I’m sorry, you’re not good at consumer experience. I bet you there isn’t a single bank ever in the world that has a dashboard in front of them that is looking at daily active users. They’re looking at average dwell time, but also active user, they’re looking at journey builders. That’s what digital CEOs do. The banks are not thinking about that. I bet you what is in front of them, it’s what’s my capital, what’s the return on capital, and then the ROI on any investment I make. So by taking the front end, and embedding it inside the brands people love through a co-brand — that’s what embedded finance can articulate.

Embedded finance example: Payroll

The second example is injecting financial services in the employer to employee payment. Let’s look at the last 20 years. News used to be a 24 hour delay — now it’s instantaneous. Music: I am old enough to remember 33 records, and then CDs, and then singles. Now music is streamed instantaneously. Let’s talk about this. But payroll is delayed by 15 days. Does that make sense? Technology can enable instant payroll through embedded finance.

All of a sudden, every company can become the new credit union of all their employees. In the United States, you’ve got 83 million shifts and gig workers. They’re not just underbanked — some of them are unbanked because they cannot provide proof of full time employment. Yet. That is 13% of the US GDP. If those folks were a nation, their GDP will be somewhere between India and Germany. And they are underbanked.

So imagine that embedded finance can unlock the potential and offer banking services. No one knows your propensity to get a gig job or to get a shift job better than the neighborhood marketplace, better than the employer, so they can easily underwrite you. That’s what credit unions were created for. So that’s another area of embedded finance.

B2B embedded finance

Now, let’s talk about non consumer experiences. When you look at B2B, we still live in a world that people get paper invoices. They get a scissors, open it, look at an invoice, or they get it by email, and then they sit on it. 30 days later, you decide, okay, I pay now. That was fine when working capital was free — the last 15 years working capital was at zero interest rates. Now working capital is up to 12% interest rate. So there is a lot of losses from this delay, why not instant settlement? Then you save every company 12% on working capital, going back to the consumer.

If you look at the 67% of the US population that lives paycheck to paycheck, those are the folks that are maxed out on credit cards with an APR of 22%. What is inflation, 6%? So add those two, it’s 28%. So out of every dollar they make, they lose 28 cents. So, if they get paid immediately, I wipe out 28% of waste — that creates value to the economy. So, the beauty about embedded finance is that it can be applied everywhere: money flows from an employee to a consumer, from a consumer to consumer, from a consumer to a retailer, from a retailer to its suppliers, and from a retailer to employees.

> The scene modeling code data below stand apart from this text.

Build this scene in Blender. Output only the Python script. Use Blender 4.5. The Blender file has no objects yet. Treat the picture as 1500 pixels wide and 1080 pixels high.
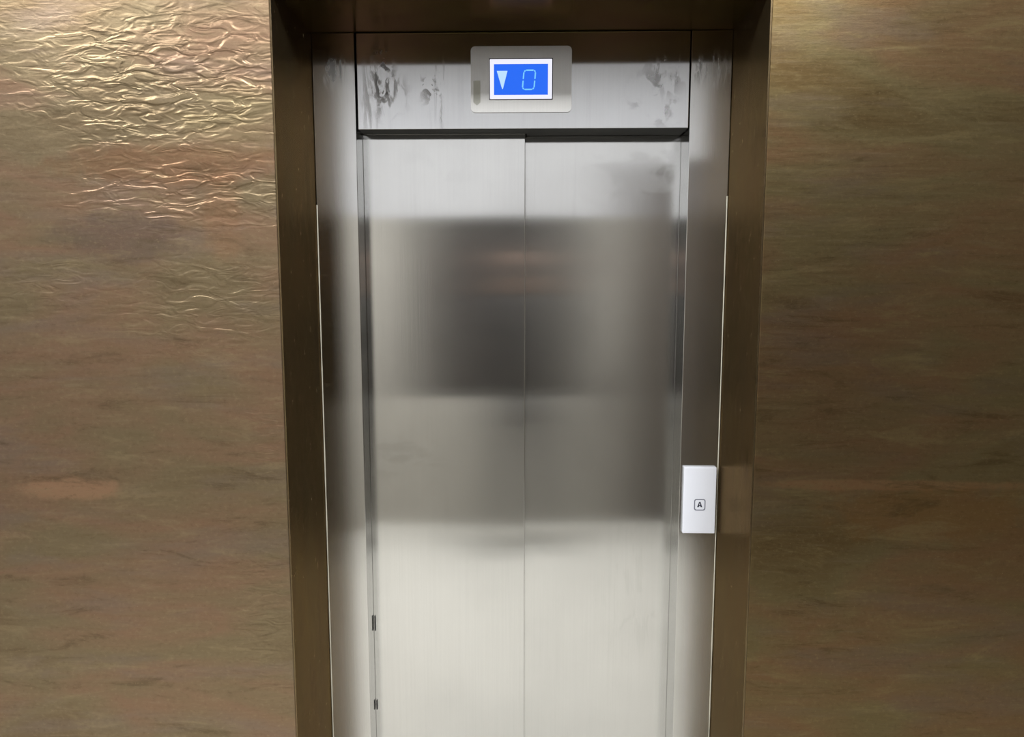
import bpy, bmesh, math, random
from mathutils import Vector
random.seed(4)
S = bpy.context.scene
COL = S.collection
R = math.radians

# ---------------------------------------------------------------- camera
cam_data = bpy.data.cameras.new('camera')
cam = bpy.data.objects.new('camera', cam_data)
COL.objects.link(cam)
cam.location = (0.024, -1.67, 1.63)
cam.rotation_euler = (R(90 - 7.1), 0, R(1.4))
cam_data.sensor_fit = 'HORIZONTAL'
cam_data.sensor_width = 36
cam_data.lens = 1127 / 1500 * 36
cam_data.clip_start = 0.02
S.camera = cam

# ---------------------------------------------------------------- view and world
S.view_settings.view_transform = 'Standard'
S.view_settings.look = 'None'
S.view_settings.exposure = 0.0
S.view_settings.gamma = 1.0
S.view_settings.use_curve_mapping = False
world = bpy.data.worlds.new('world')
S.world = world
world.use_nodes = True
world.node_tree.nodes['Background'].inputs[0].default_value = (0.9, 0.93, 1.0, 1)
world.node_tree.nodes['Background'].inputs[1].default_value = 0.05

# ---------------------------------------------------------------- lamps (each sits in a ceiling light fitting built below)
CEIL = 3.0
BACK = -2.44
LIGHTS = [(-1.85, -1.25, 43), (-0.55, -1.25, 40), (0.85, -1.25, 44), (2.4, -1.25, 7)]


def area(x, y, z, sx, sy, power, col, rot=(0, 0, 0)):
    l = bpy.data.lights.new('ceiling_lamp', 'AREA')
    l.shape = 'RECTANGLE'
    l.size, l.size_y = sx, sy
    l.energy = power
    l.color = col
    o = bpy.data.objects.new('ceiling_lamp', l)
    o.location = (x, y, z)
    o.rotation_euler = rot
    COL.objects.link(o)
    return o


for x, y, p in LIGHTS:
    area(x, y, CEIL - 0.031, 0.52, 0.52, p, (0.97, 0.985, 1.0))


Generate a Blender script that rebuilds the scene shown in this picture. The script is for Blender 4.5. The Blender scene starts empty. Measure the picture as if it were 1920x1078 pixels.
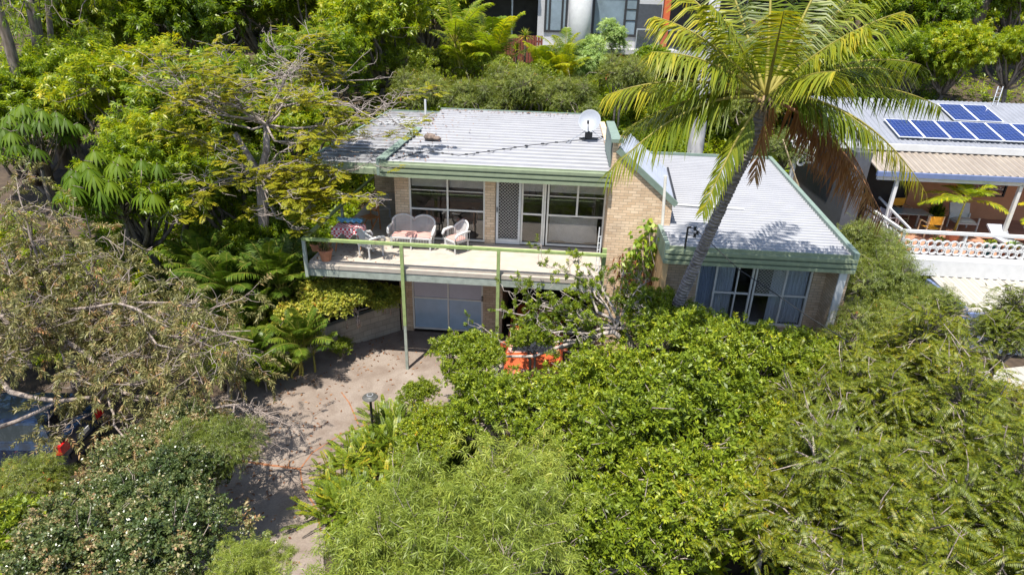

Top brands moving into embedded finance

A lot of brands over the last years attempted to enter in financial services, but they’ve shied away, because it’s an industry that they don’t understand and is highly regulated. Now, you’ve obfuscated the industry enough so that brands can comfortably go to it without having to incur a lot of costs from a regulatory perspective, program management, looking at Reg Z in credit, Reg E in debit — the list goes on and on.

Let me give you an example. In the early 90s, I was actually working for a company that sold networking gear or networking services. This is pre internet. There was CompuServe and AOL. We were selling to Ameritech, which I think eventually became AT&T, one of the telco companies. I was at the town hall, visiting my customers, and the CEO of the company announced the card, which now became the AT&T Card. One of the employees asked them, hey, what do we know about financial services? The CEO said, look, there are two currencies that banks have. The first one is loyalty. And the second one is the US dollar. And guess what? We as a telco have consumer loyalty — once they get a phone from us, that is a customer forever. And that’s why it positions us to be the best financial services organization, because no one is going to default, because they cannot afford to lose their phone. This was 25 years ago.

But if you look at it, many companies tried to do that, but I think the regulatory burdens were very high. But now, if you look at the platforms, and Marqeta is one of them. We’re not the only one, but we’re a good one. We obfuscate the regulatory compliance from a brand so they can safely go into the space without having to worry about program management, without having to worry about regulatory issues.

Look at Silicon Valley and digital brands. We love to code once and deploy everywhere. This is our mentality. Thinking global and acting local, though, is not something Silicon Valley is wired well to do. The beauty about working with a platform is you can build a single financial product that will work in the United States, in Brazil and Ecuador. At Marqeta, we’re working with brands, and they’re telling us I’m launching in Japan, I’m launching in Ecuador and Peru and Argentina. I need you to be there.

So Marqeta is listening to our customers, and we get ahead of them. We start working with local financial regulators, local banks, so that anybody who’s building on Marqeta can be assured that their product will work wherever bits flow.

Focus for 2024

There are two things that we’re focused on. The number one is credit. We don’t see credit as just one size fit none. It’s actually going to be many sizes that will fit everybody. Whether it is powering new innovative point of sale lending like BNPL, all the way to a revolver with great AI-driven underwriting and dynamic rewards, the ability to turn our plastic cards or archaic concepts into a digital product is one.

The second one is a program management layer across the globe. For every successful digital brand that has built a financial services product, the US is too small of a country. Believe it or not, digital brands want hundreds of millions and billions of users. And unless we increase the birth rate in the United States, we’re not going to get there. Every domestic company in the US has global ambitions. You have a lot of great innovation in Brazil, a lot of great innovation in the EU also wants to go to the US market and to the emerging markets and to the Middle East, to Turkey, to those have hundreds of millions of users. There are billions of people who are underbanked. I think the global nature is what is going to be in focus in 2024.